Task directions
Among the lines below, list those containing the string "that".

--------------------------------------------------

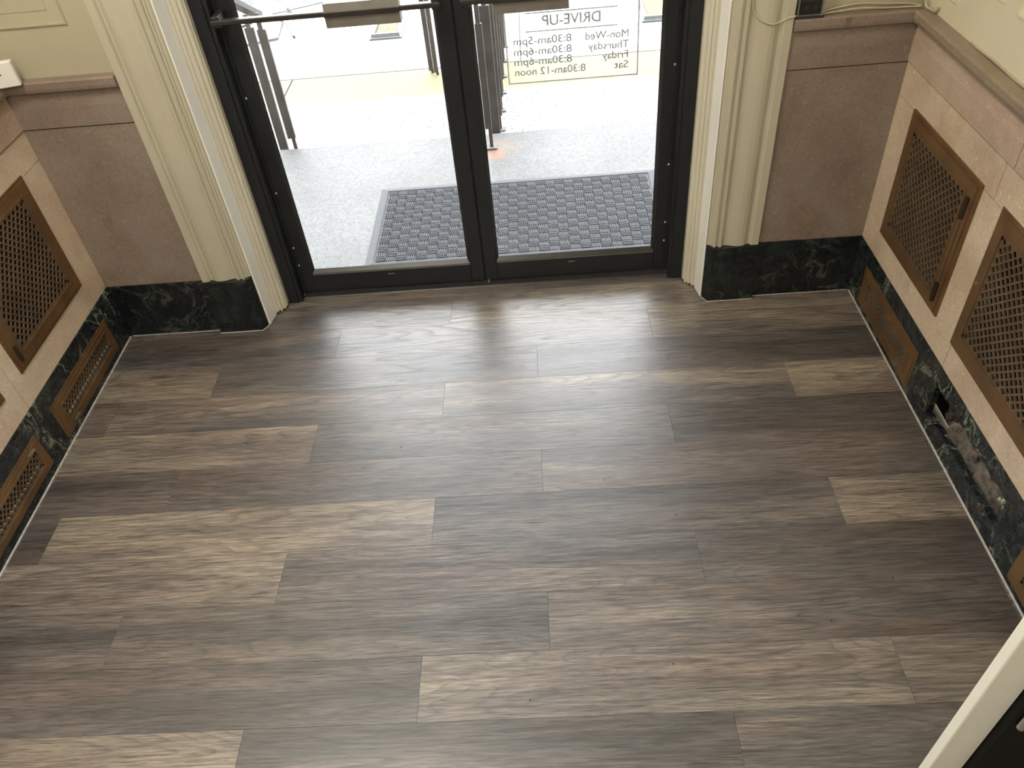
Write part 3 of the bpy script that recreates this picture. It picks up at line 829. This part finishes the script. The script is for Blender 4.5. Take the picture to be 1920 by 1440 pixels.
# ------------------------------------------------------------------ ceiling, lobby shell behind the camera, inner doorway
c = box('ceiling', M['cream'], None, -1.95, 1.43, YNEAR - 0.12, 2.80, TOP, TOP + 0.15); tag(c, 'cream vestibule ceiling', kind='structure')
def panelwall(name, label, *a, m='lobby'):
    o = box(name, M[m], None, *a); tag(o, label, kind='structure'); return o
bm = new()
prism(bm, [[(-2.6, 0), (-1.62, 0), (-1.62, 2.45), (0.80, 2.45), (0.80, 0), (2.2, 0), (2.2, TOP), (-2.6, TOP)]], lambda u, v, w: (u, w, v), 0.665, YNEAR)
w = obj('wall_front', bm, M['lobby']); tag(w, 'cream wall around the inner doorway, beside the camera', kind='structure')
panelwall('wall_lobby_rear', 'plain lobby wall behind the camera', -2.6, 2.2, -3.5, -3.4, 0, TOP)
panelwall('wall_lobby_left', 'plain lobby wall left of the camera', -2.7, -2.6, -3.5, YNEAR, 0, TOP)
panelwall('wall_lobby_right', 'plain lobby wall right of the camera', 2.2, 2.3, -3.5, YNEAR, 0, TOP)
panelwall('ceiling_lobby', 'lobby ceiling behind the camera', -2.7, 2.3, -3.5, YNEAR - 0.12, TOP, TOP + 0.1)
bm = new(); bx(bm, -2.6, -1.80, -3.4, YNEAR, -0.1, -0.006); bx(bm, 1.28, 2.2, -3.4, YNEAR, -0.1, -0.006)
o = obj('floor_lobby', bm, M['subfloor']); tag(o, 'dark lobby floor beside the planks', kind='structure')

t5 = empty('trim_5', (0.77, 0.65, 0)); tag(t5, 'cream upright casing of the inner doorway, at the lower right', kind='structure')
bm = new()
bx(bm, 0.738, 0.809, 0.645, 0.664, 0.001, 2.45, bev=0.002)
obj('casing_board', bm, M['post'], t5)
bm = new(); bx(bm, 0.7360, 0.7450, 0.6405, 0.6640, 0.001, 2.45, bev=0.003, seg=3); obj('edge_bead', bm, M['post'], t5)
d3 = empty('door_3', (0.755, 0.63, 0)); tag(d3, 'black door panel beyond the cream casing at the lower right corner', kind='structure')
bm = new(); bx(bm, 0.8105, 1.16, 0.625, 0.663, 0.01, 2.2, bev=0.003); obj('leaf', bm, M['matte_black'], d3)
for z, zz in ((0.45, 0.10), (1.9, 0.10)):
    bm = new(); tube(bm, [(0.822, 0.617, z - 0.035), (0.822, 0.617, z + 0.035)], 0.007, 10); obj('hinge_knuckle', bm, M['steel'], d3)

# ------------------------------------------------------------------ small things on the wainscot
t = empty('wall_switch_box', (-1.66, 2.46, ZC1)); tag(t, 'small white plastic box with a dark slot on the left corner ledge', 'box')
R = Matrix.Translation((-1.660, 2.462, 0.010)) @ Matrix.Rotation(math.radians(14), 4, 'Z')
bm = new(); bx(bm, -0.060, 0.048, -0.012, 0.012, ZC1 - 0.0095, ZC1 + 0.068, bev=0.003); bm.transform(R); obj('cover', bm, M['white'], t)
bm = new(); bx(bm, -0.058, 0.006, -0.0135, -0.011, ZC1 + 0.030, ZC1 + 0.034); bx(bm, -0.058, -0.010, -0.0135, -0.011, ZC1 + 0.034, ZC1 + 0.038); bm.transform(R); obj('slot', bm, M['device'], t)

t = empty('junction_box', (0.855, 2.50, ZC1)); tag(t, 'small black electrical box with clear cover on the stone ledge beside the right casing', 'box')
bm = new(); bx(bm, 0.806, 0.890, 2.484, 2.5185, ZC1 + 0.0005, ZC1 + 0.006, bev=0.001); obj('base_plate', bm, M['bar'], t)
bm = new(); bx(bm, 0.812, 0.880, 2.490, 2.517, ZC1 + 0.006, ZC1 + 0.050, bev=0.003); obj('body', bm, M['device'], t)
bm = new(); prism(bm, [[(0.810, ZC1 + 0.008), (0.884, ZC1 + 0.008), (0.892, ZC1 + 0.085), (0.808, ZC1 + 0.085)], [(0.8125, ZC1 + 0.0105), (0.8815, ZC1 + 0.0105), (0.889, ZC1 + 0.0825), (0.811, ZC1 + 0.0825)]], lambda u, v, w: (u, w, v), 2.485, 2.5185)
obj('clear_cover', bm, M['clear'], t)
for x in (0.835, 0.862):
    bm = new(); tube(bm, [(x, 2.4895, ZC1 + 0.030), (x, 2.492, ZC1 + 0.030)], 0.006, 8); obj('terminal', bm, M['bar'], t)
for x in (0.825, 0.845, 0.866):
    bm = new(); tube(bm, smoothpts([(x, 2.505, ZC1 + 0.05), (x + 0.006, 2.500, ZC1 + 0.075), (x - 0.006, 2.510, ZC1 + 0.11)], 4), 0.0016, 5); obj('wire', bm, M['pale_metal'], t)

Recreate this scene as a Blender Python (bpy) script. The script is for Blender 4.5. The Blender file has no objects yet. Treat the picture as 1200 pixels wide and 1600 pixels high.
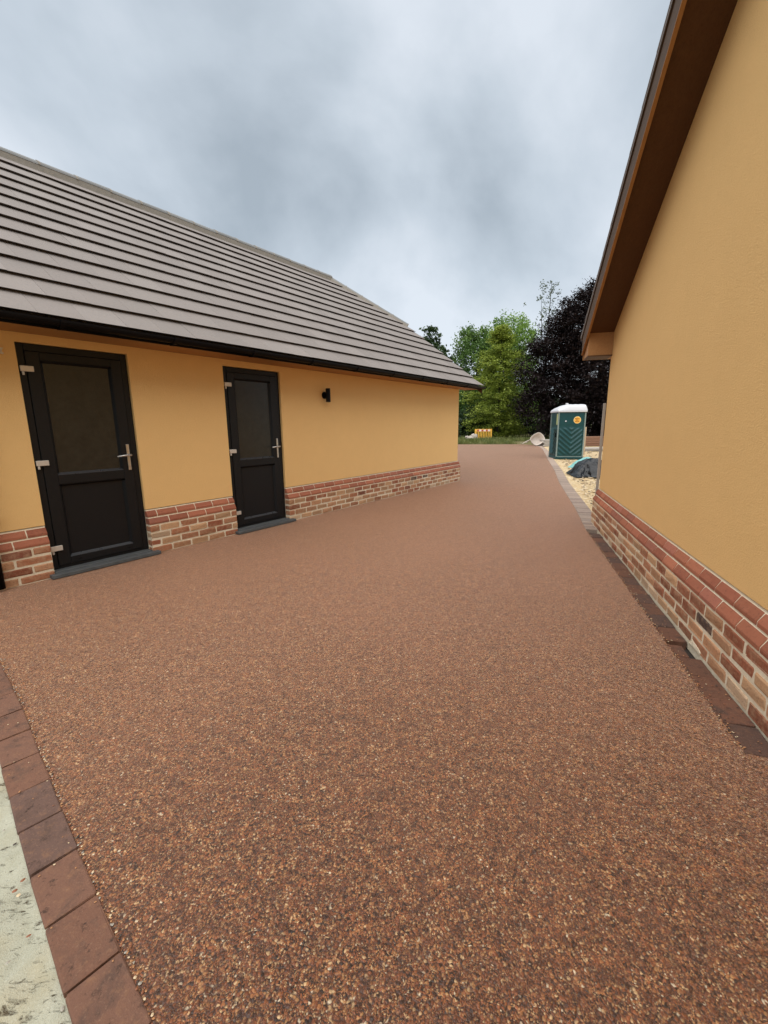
import bpy, bmesh, math, random
import numpy as np
from mathutils import Vector, Matrix

C = bpy.context.scene.collection
S = bpy.context.scene
rnd = random.Random(7)
R = math.radians

# ------------------------------------------------------------------ camera
CAM_H = 1.366
cam = bpy.data.cameras.new('camera')
cam.sensor_fit = 'VERTICAL'; cam.sensor_height = 32.0
cam.lens = 675.07 / 1600 * 32.0
cam.clip_start = 0.05; cam.clip_end = 3000
co = bpy.data.objects.new('camera', cam); C.objects.link(co)
cr = Vector((0.99995302, -0.00191625, -0.00950183)); cu = Vector((0.00969313, 0.19768227, 0.98021822)); cf = Vector((0, 0.98026428, -0.19769156))
co.matrix_world = Matrix(((cr.x, cu.x, -cf.x, 0), (cr.y, cu.y, -cf.y, 0), (cr.z, cu.z, -cf.z, CAM_H), (0, 0, 0, 1)))
S.camera = co

# ------------------------------------------------------------------ sky, sun, exposure
SUN_EL, SUN_ROT = R(70), R(200)
W = bpy.data.worlds.new('World'); S.world = W; W.use_nodes = True
nt = W.node_tree; N, L = nt.nodes, nt.links
N.clear()
wout = N.new('ShaderNodeOutputWorld'); bg = N.new('ShaderNodeBackground')
bg.inputs['Strength'].default_value = 0.1
sky = N.new('ShaderNodeTexSky'); sky.sky_type = 'NISHITA'; sky.sun_disc = False
sky.sun_elevation = SUN_EL; sky.sun_rotation = SUN_ROT
tc = N.new('ShaderNodeTexCoord')
sep = N.new('ShaderNodeSeparateXYZ'); L.new(tc.outputs['Generated'], sep.inputs[0])
zc = N.new('ShaderNodeMath'); zc.operation = 'MAXIMUM'; L.new(sep.outputs['Z'], zc.inputs[0]); zc.inputs[1].default_value = 0.0
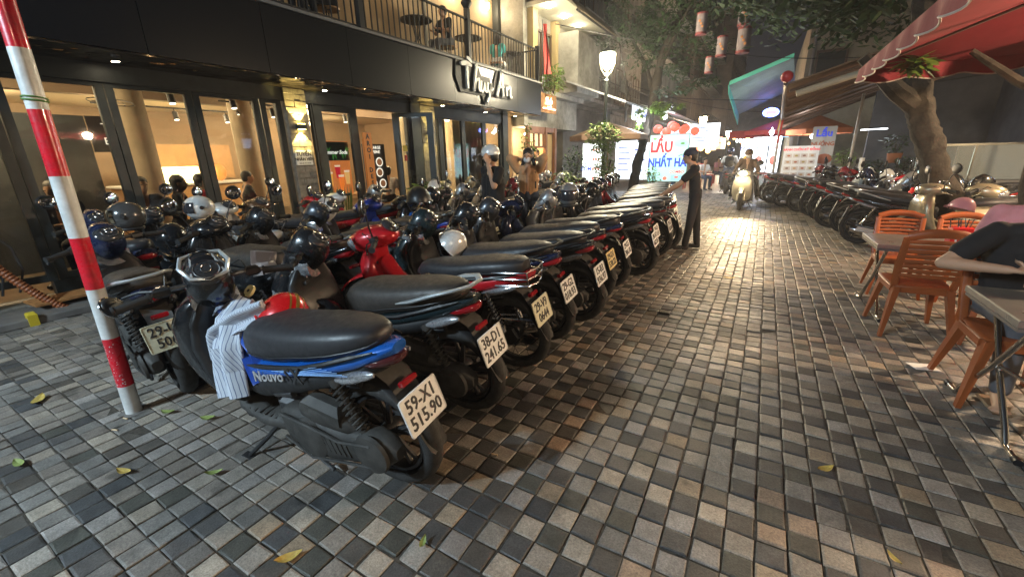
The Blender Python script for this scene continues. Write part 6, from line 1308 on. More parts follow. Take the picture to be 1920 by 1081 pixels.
block('grimy town house with barred balconies behind the street lamp', -7.2, 16.5, 21.5, 10, GW, 2, 1); block('pale town house with white balconies behind the leaning tree', -6.9, 21.5, 27, 12, WW, 3, 2); block('dim town house beyond the hotpot stall', -6.4, 27, 36, 13, GW, 3, 3); block('far brown block at the left of the alley end', -5.4, 36, 50, 13, mat('brown_wall', (.16, .12, .09), .8, noise_s=1, var=.3), 3, 4)
block('tall brown block closing the left side of the alley', -4.0, 50, 70, 15, mat('brown_wall', ()), 4, 5, balc=False)
b = MB(); b.bb(-6, 2, 95, 100, 0, 9); 
t = thing('town_house', 'low dark houses closing the far end of the alley', 'building'); part('wall', b, GW, t, False)
# planks/vents on upper walls: air conditioners
for (x, y, z, lab) in ((-6.95, 17.6, 4.6, 'air conditioner outside the grimy house'), (-6.65, 23.2, 4.4, 'air conditioner on the pale house wall'), (-6.2, 29, 4.8, 'air conditioner beyond the hotpot stall')):
    t = thing('air_conditioner', lab, 'air conditioner', (x, y, z)); b = MB(); b.bb(-.15, .2, -.42, .42, 0, .6, .02); part('case', b, WW, t, False); b = MB(); b.torus((.21, 0, .3), (1, 0, 0), .2, .015, 20, 5); part('fan_guard', b, STEEL(), t)
# ---------------- parasol
def parasol(lab, c, r, z, m, rise=.45, pole_=True, n=8):
    t = thing('parasol', lab, 'parasol', c); b = MB(); ring_ = [(r * cos(2 * pi * (k + .5) / n), r * sin(2 * pi * (k + .5) / n)) for k in range(n)]
    for k in range(n):
        a, c_ = ring_[k], ring_[(k + 1) % n]; b.add([(0, 0, z + rise), (a[0], a[1], z), (c_[0], c_[1], z)], [(0, 1, 2)]); b.add([(a[0], a[1], z), (c_[0], c_[1], z), (c_[0], c_[1], z - .16), (a[0], a[1], z - .16)], [(0, 1, 2, 3)])
    part('canopy', b, m, t, False)
    b = MB(); b.cyl((0, 0, 0), (0, 0, z + rise), .025, n=10); part('pole', b, WOOD, t)
    for k in range(n): b = MB(); b.cyl((0, 0, z + rise - .08), (ring_[k][0] * .98, ring_[k][1] * .98, z - .01), .008, n=5); part('rib', b, WOOD, t)
    return t
parasol('brown parasol over the stall beside the lamp post', (-4.9, 15.2, 0), 1.35, 2.12, mat('canvas_tan', (.22, .14, .09), .8, noise_s=3, var=.15)); parasol('red parasol deep in the right of the alley', (.3, 21, 0), 1.3, 2.25, mat('canvas_red', (.3, .03, .03), .8)); parasol('orange and green parasol behind the menu board', (1.4, 18.5, 0), 1.0, 2.15, mat('canvas_orange', (.4, .12, .04), .8))
# ---------------- hotpot sign
t = board('shop_sign', 'lit pale blue sign reading LẨU NHẤT HÀ in red and blue letters', 'sign', (-2.72, 14.6, 1.33), 1.16, 1.42, (.30, .66, .68), '-y', .12, emit=.62); t.rotation_euler = (0, 0, .06)
text('lettering', 'LẨU', ink('sred', (.75, .03, .05), .25), t, (-.22, -.004, .33), size=.44, bold=.018, sx=.82); text('lettering', 'NHẤT HÀ', ink('sblue', (.03, .06, .6), .25), t, (-.02, -.004, -.14), size=.36, bold=.016, sx=.72); text('lettering', 'COMBO', ink('sred', ()), t, (.30, -.004, -.42), size=.12, bold=.003)
b = MB(); b.ell((.36, 0, .45), (.20, .006, .11), 18, 8); part('printed_bowl', b, ink('bowl', (.25, .6, .55), .6), t); b = MB(); b.ell((-.44, 0, .60), (.06, .006, .035), 14, 6); b.ell((.40, 0, .44), (.09, .009, .04), 12, 6); part('printed_herb', b, ink('herb', (.1, .3, .08), .3), t)
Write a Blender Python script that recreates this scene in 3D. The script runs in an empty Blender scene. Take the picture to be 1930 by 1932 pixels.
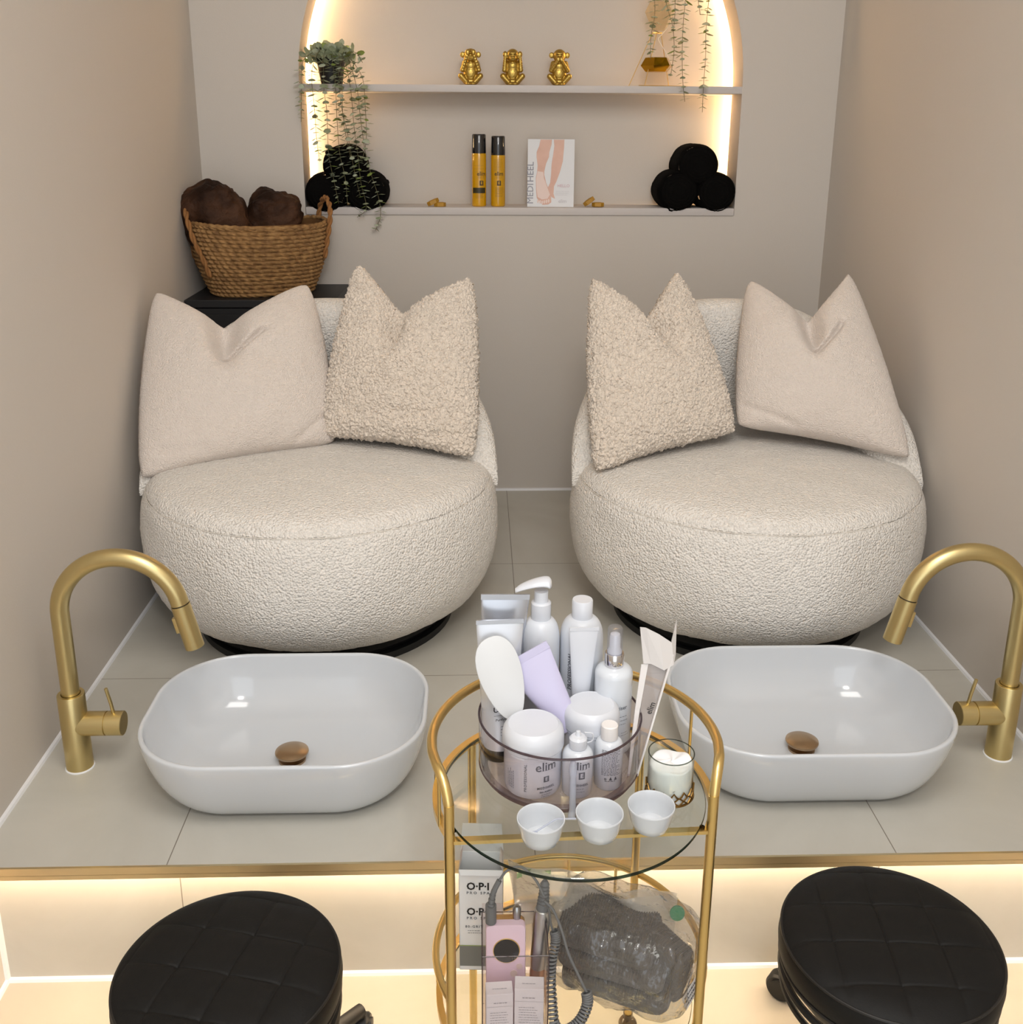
import bpy, bmesh, math, random
from mathutils import Vector, Matrix, Euler, noise

SC = bpy.context.scene
COL = SC.collection
PI = math.pi
random.seed(7)
H = 0.28                       # height of the tiled platform above the floor
XL, XR = -0.8806, 1.0184       # side walls
PLAT_Y = -1.80                 # front edge of the platform, back wall stands at y = 0
RISER_Y = -1.74

# ------------------------------------------------------------------ camera
F = 1951.15; CY = 829.01
FW = Vector((0.03123987, 0.95632635, -0.29062688))
RT = Vector((0.99950529, -0.03094875, 0.00559933))
UP = Vector((0.00363976, 0.29065802, 0.95682008))
CAM = Vector((-0.0539885, -3.21944578, 1.15305166 + H))
cd = bpy.data.cameras.new('camera'); cam = bpy.data.objects.new('camera', cd); COL.objects.link(cam)
cd.sensor_fit = 'HORIZONTAL'; cd.sensor_width = 36.0; cd.lens = F / 1930 * 36
cd.shift_y = -(966 - CY) / 1930
cd.clip_start = 0.05; cd.clip_end = 50
m = Matrix.Identity(4)
for i in range(3):
    m[i][0] = RT[i]; m[i][1] = UP[i]; m[i][2] = -FW[i]; m[i][3] = CAM[i]
cam.matrix_world = m
SC.camera = cam

def ray(px, py):
    return FW + RT * ((px - 965) / F) - UP * ((py - CY) / F)
def at(px, py, y):             # point of the room seen there, at depth y
    d = ray(px, py); return CAM + d * ((y - CAM.y) / d.y)
def on(px, py, z):             # the same, at height z
    d = ray(px, py); return CAM + d * ((z - CAM.z) / d.z)

# ------------------------------------------------------------------ world, lamps, exposure
w = bpy.data.worlds.new('world'); SC.world = w; w.use_nodes = True
w.node_tree.nodes['Background'].inputs[0].default_value = (0.90, 0.95, 1.0, 1)
w.node_tree.nodes['Background'].inputs[1].default_value = 1.45
SC.view_settings.view_transform = 'Standard'; SC.view_settings.look = 'None'
SC.view_settings.exposure = 0.38; SC.view_settings.gamma = 1.0
SC.view_settings.use_curve_mapping = False
def area(name, loc, target, sx, sy, power, col):
    l = bpy.data.lights.new(name, 'AREA'); l.shape = 'RECTANGLE'; l.size = sx; l.size_y = sy
    l.energy = power; l.color = col
    o = bpy.data.objects.new(name, l); COL.objects.link(o); o.location = loc
    o.rotation_euler = (Vector(target) - Vector(loc)).to_track_quat('-Z', 'Y').to_euler()
    return o
area('ceiling_panel_light', (0.07, -2.55, 2.62), (0.07, -1.7, 0.3), 1.1, 0.8, 15, (1.0, 0.965, 0.92))
area('ceiling_spot_light', (0.07, -3.7, 2.5), (0.07, -1.0, 0.4), 0.35, 0.35, 11, (1.0, 0.98, 0.95))

# ------------------------------------------------------------------ materials
def lin(c):
    return tuple(((v / 255) / 12.92 if v <= 10 else (((v / 255) + 0.055) / 1.055) ** 2.4) for v in c)
MATS = {}
def mat(name, rgb, rough=0.5, metal=0.0, bump=None, var=None, coat=0, spec=None, sheen=0, trans=0, ior=None, sss=0, emit=None, alpha=None):
    """rgb in 0-255. bump=(kind, scale, strength, distance). var=(scale, amount, rgb2) mixes a second colour by noise."""
    if name in MATS: return MATS[name]
    M = bpy.data.materials.new(name); M.use_nodes = True; MATS[name] = M
    nt = M.node_tree; N = nt.nodes; L = nt.links; b = N['Principled BSDF']
    b.inputs['Base Color'].default_value = (*lin(rgb), 1)
    b.inputs['Roughness'].default_value = rough; b.inputs['Metallic'].default_value = metal
    if spec is not None: b.inputs['Specular IOR Level'].default_value = spec
    if coat: b.inputs['Coat Weight'].default_value = coat; b.inputs['Coat Roughness'].default_value = 0.08
    if sheen: b.inputs['Sheen Weight'].default_value = sheen; b.inputs['Sheen Roughness'].default_value = 0.5
    if trans: b.inputs['Transmission Weight'].default_value = trans
    if ior: b.inputs['IOR'].default_value = ior
    if alpha is not None: b.inputs['Alpha'].default_value = alpha
    if sss:
        b.inputs['Subsurface Weight'].default_value = sss; b.inputs['Subsurface Scale'].default_value = 0.01
    if emit:
        b.inputs['Emission Color'].default_value = (*lin(emit[0]), 1); b.inputs['Emission Strength'].default_value = emit[1]
    tc = N.new('ShaderNodeTexCoord')
    if var:
        n = N.new('ShaderNodeTexNoise'); n.inputs['Scale'].default_value = var[0]; n.inputs['Detail'].default_value = 4
        L.new(tc.outputs['Object'], n.inputs['Vector'])
        r = N.new('ShaderNodeValToRGB'); r.color_ramp.elements[0].position = 0.5 - var[1]; r.color_ramp.elements[1].position = 0.5 + var[1]
        r.color_ramp.elements[0].color = (*lin(rgb), 1); r.color_ramp.elements[1].color = (*lin(var[2]), 1)
        L.new(n.outputs['Fac'], r.inputs['Fac']); L.new(r.outputs['Color'], b.inputs['Base Color'])
    if bump:
        kind, sc, st, dist = bump
        if kind == 'voronoi':
            n = N.new('ShaderNodeTexVoronoi'); n.inputs['Scale'].default_value = sc; o = n.outputs['Distance']
            n2 = N.new('ShaderNodeTexNoise'); n2.inputs['Scale'].default_value = sc * 0.7; n2.inputs['Detail'].default_value = 3
            L.new(tc.outputs['Object'], n2.inputs['Vector'])
            mx = N.new('ShaderNodeMath'); mx.operation = 'SUBTRACT'; L.new(n2.outputs['Fac'], mx.inputs[0]); L.new(o, mx.inputs[1]); o = mx.outputs[0]
        else:
            n = N.new('ShaderNodeTexNoise'); n.inputs['Scale'].default_value = sc; n.inputs['Detail'].default_value = 5; o = n.outputs['Fac']
        L.new(tc.outputs['Object'], n.inputs['Vector'])
        B = N.new('ShaderNodeBump'); B.inputs['Strength'].default_value = st; B.inputs['Distance'].default_value = dist
        L.new(o, B.inputs['Height']); L.new(B.outputs['Normal'], b.inputs['Normal'])
    return M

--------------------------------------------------

Task solution
Write part 3 of the bpy script that recreates this picture. It picks up at line 829. This part finishes the script. The script is for Blender 4.5. Take the picture to be 1920 by 1440 pixels.
Write a Blender Python script that recreates this scene in 3D. The script runs in an empty Blender scene. Take the picture to be 1930 by 1932 pixels.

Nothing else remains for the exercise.